What you should do:
Return the material exactly as supplied, apart from the pictures, which are omitted.
=== Material ===
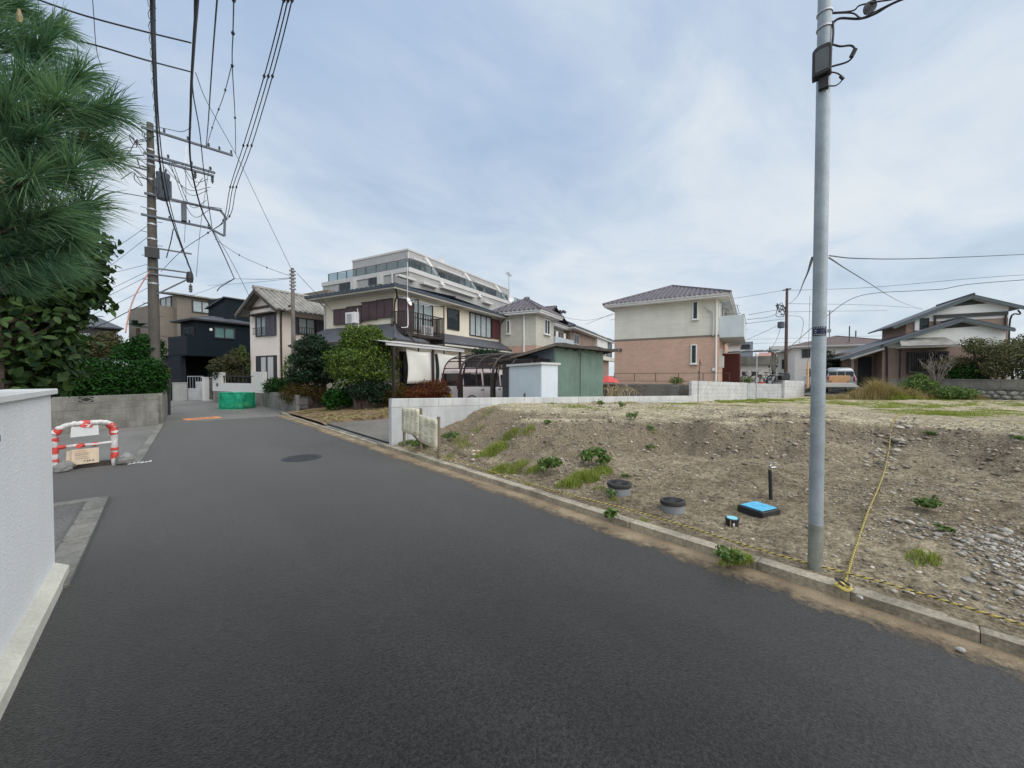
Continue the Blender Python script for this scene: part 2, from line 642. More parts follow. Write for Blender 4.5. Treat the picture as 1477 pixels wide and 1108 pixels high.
M['stucco'] = plain('stucco', (0.87, 0.865, 0.85), 0.9, 0.03, 1.2, 0.08, 70, 0.75, 60, 0.009, streak=0.22, dirt=(0.60, 0.59, 0.55))
M['cap_white'] = plain('cap_white', (0.74, 0.735, 0.70), 0.7, 0.05, 3, 0.06, 60, streak=0.12, dirt=(0.45, 0.44, 0.38))
M['cream_trim'] = plain('cream_trim', (0.62, 0.60, 0.50), 0.8, 0.12, 3, 0.15, 50, 0.3, 50, 0.005)
M['galv'] = plain('galv', (0.36, 0.405, 0.43), 0.45, 0.14, 5, 0.14, 60, metal=0.2, spec=0.5)
M['galv_dirty'] = plain('galv_dirty', (0.26, 0.27, 0.23), 0.7, 0.2, 8, 0.2, 60, metal=0.1)
M['steel'] = plain('steel', (0.42, 0.43, 0.44), 0.4, 0.1, 5, metal=0.7)
M['dark_steel'] = plain('dark_steel', (0.10, 0.105, 0.11), 0.5, 0.15, 5, metal=0.3)
M['pole_concrete'] = plain('pole_concrete', (0.105, 0.092, 0.078), 0.85, 0.16, 2.5, 0.2, 50, 0.3, 50, 0.004, streak=0.3)
M['pole_pale'] = plain('pole_pale', (0.19, 0.172, 0.15), 0.85, 0.15, 2.5, 0.2, 50, streak=0.3)
M['wood_pole'] = plain('wood_pole', (0.13, 0.085, 0.065), 0.85, 0.25, 4, 0.2, 30)
M['rubber'] = plain('rubber', (0.018, 0.018, 0.02), 0.6, 0.1, 5)
M['cable'] = plain('cable', (0.022, 0.021, 0.026), 0.55, 0.1, 5)
M['wire'] = plain('wire', (0.05, 0.055, 0.065), 0.5, 0.1, 5)
M['black'] = plain('black', (0.016, 0.016, 0.018), 0.5, 0.15, 5)
M['red_tape'] = plain('red_tape', (0.62, 0.065, 0.05), 0.5, 0.3, 14)
M['white_tape'] = plain('white_tape', (0.66, 0.63, 0.60), 0.5, 0.18, 14, 0.1, 40)
M['paper'] = plain('paper', (0.74, 0.735, 0.72), 0.6, 0.05, 6)
M['paper_tan'] = plain('paper_tan', (0.70, 0.56, 0.40), 0.7, 0.10, 5)
M['paper_old'] = plain('paper_old', (0.80, 0.75, 0.56), 0.8, 0.12, 3.5, 0.1, 40, streak=0.1, dirt=(0.5, 0.42, 0.22))
M['ink'] = plain('ink', (0.12, 0.11, 0.10), 0.8, 0.2, 9)
M['ink_faded'] = plain('ink_faded', (0.30, 0.27, 0.20), 0.9, 0.2, 9)
M['ink_red'] = plain('ink_red', (0.62, 0.12, 0.09), 0.8, 0.2, 9)
M['white_paint'] = plain('white_paint', (0.78, 0.78, 0.77), 0.5, 0.05, 4)
M['grey_wood'] = plain('grey_wood', (0.21, 0.17, 0.125), 0.85, 0.2, 6, 0.2, 30)
M['plastic_black'] = plain('plastic_black', (0.022, 0.022, 0.023), 0.6, 0.2, 8, 0.2, 60)
M['lid_dark'] = plain('lid_dark', (0.045, 0.04, 0.038), 0.8, 0.25, 9, 0.4, 90, 0.4, 120, 0.003)
M['pvc_grey'] = plain('pvc_grey', (0.23, 0.245, 0.255), 0.55, 0.12, 8)
M['blue_lid'] = plain('blue_lid', (0.10, 0.45, 0.68), 0.6, 0.14, 14, 0.16, 80)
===
Written answer:
Continue the Blender Python script for this scene: part 2, from line 642. More parts follow. Write for Blender 4.5. Treat the picture as 1477 pixels wide and 1108 pixels high.
M['stucco'] = plain('stucco', (0.87, 0.865, 0.85), 0.9, 0.03, 1.2, 0.08, 70, 0.75, 60, 0.009, streak=0.22, dirt=(0.60, 0.59, 0.55))
M['cap_white'] = plain('cap_white', (0.74, 0.735, 0.70), 0.7, 0.05, 3, 0.06, 60, streak=0.12, dirt=(0.45, 0.44, 0.38))
M['cream_trim'] = plain('cream_trim', (0.62, 0.60, 0.50), 0.8, 0.12, 3, 0.15, 50, 0.3, 50, 0.005)
M['galv'] = plain('galv', (0.36, 0.405, 0.43), 0.45, 0.14, 5, 0.14, 60, metal=0.2, spec=0.5)
M['galv_dirty'] = plain('galv_dirty', (0.26, 0.27, 0.23), 0.7, 0.2, 8, 0.2, 60, metal=0.1)
M['steel'] = plain('steel', (0.42, 0.43, 0.44), 0.4, 0.1, 5, metal=0.7)
M['dark_steel'] = plain('dark_steel', (0.10, 0.105, 0.11), 0.5, 0.15, 5, metal=0.3)
M['pole_concrete'] = plain('pole_concrete', (0.105, 0.092, 0.078), 0.85, 0.16, 2.5, 0.2, 50, 0.3, 50, 0.004, streak=0.3)
M['pole_pale'] = plain('pole_pale', (0.19, 0.172, 0.15), 0.85, 0.15, 2.5, 0.2, 50, streak=0.3)
M['wood_pole'] = plain('wood_pole', (0.13, 0.085, 0.065), 0.85, 0.25, 4, 0.2, 30)
M['rubber'] = plain('rubber', (0.018, 0.018, 0.02), 0.6, 0.1, 5)
M['cable'] = plain('cable', (0.022, 0.021, 0.026), 0.55, 0.1, 5)
M['wire'] = plain('wire', (0.05, 0.055, 0.065), 0.5, 0.1, 5)
M['black'] = plain('black', (0.016, 0.016, 0.018), 0.5, 0.15, 5)
M['red_tape'] = plain('red_tape', (0.62, 0.065, 0.05), 0.5, 0.3, 14)
M['white_tape'] = plain('white_tape', (0.66, 0.63, 0.60), 0.5, 0.18, 14, 0.1, 40)
M['paper'] = plain('paper', (0.74, 0.735, 0.72), 0.6, 0.05, 6)
M['paper_tan'] = plain('paper_tan', (0.70, 0.56, 0.40), 0.7, 0.10, 5)
M['paper_old'] = plain('paper_old', (0.80, 0.75, 0.56), 0.8, 0.12, 3.5, 0.1, 40, streak=0.1, dirt=(0.5, 0.42, 0.22))
M['ink'] = plain('ink', (0.12, 0.11, 0.10), 0.8, 0.2, 9)
M['ink_faded'] = plain('ink_faded', (0.30, 0.27, 0.20), 0.9, 0.2, 9)
M['ink_red'] = plain('ink_red', (0.62, 0.12, 0.09), 0.8, 0.2, 9)
M['white_paint'] = plain('white_paint', (0.78, 0.78, 0.77), 0.5, 0.05, 4)
M['grey_wood'] = plain('grey_wood', (0.21, 0.17, 0.125), 0.85, 0.2, 6, 0.2, 30)
M['plastic_black'] = plain('plastic_black', (0.022, 0.022, 0.023), 0.6, 0.2, 8, 0.2, 60)
M['lid_dark'] = plain('lid_dark', (0.045, 0.04, 0.038), 0.8, 0.25, 9, 0.4, 90, 0.4, 120, 0.003)
M['pvc_grey'] = plain('pvc_grey', (0.23, 0.245, 0.255), 0.55, 0.12, 8)
M['blue_lid'] = plain('blue_lid', (0.10, 0.45, 0.68), 0.6, 0.14, 14, 0.16, 80)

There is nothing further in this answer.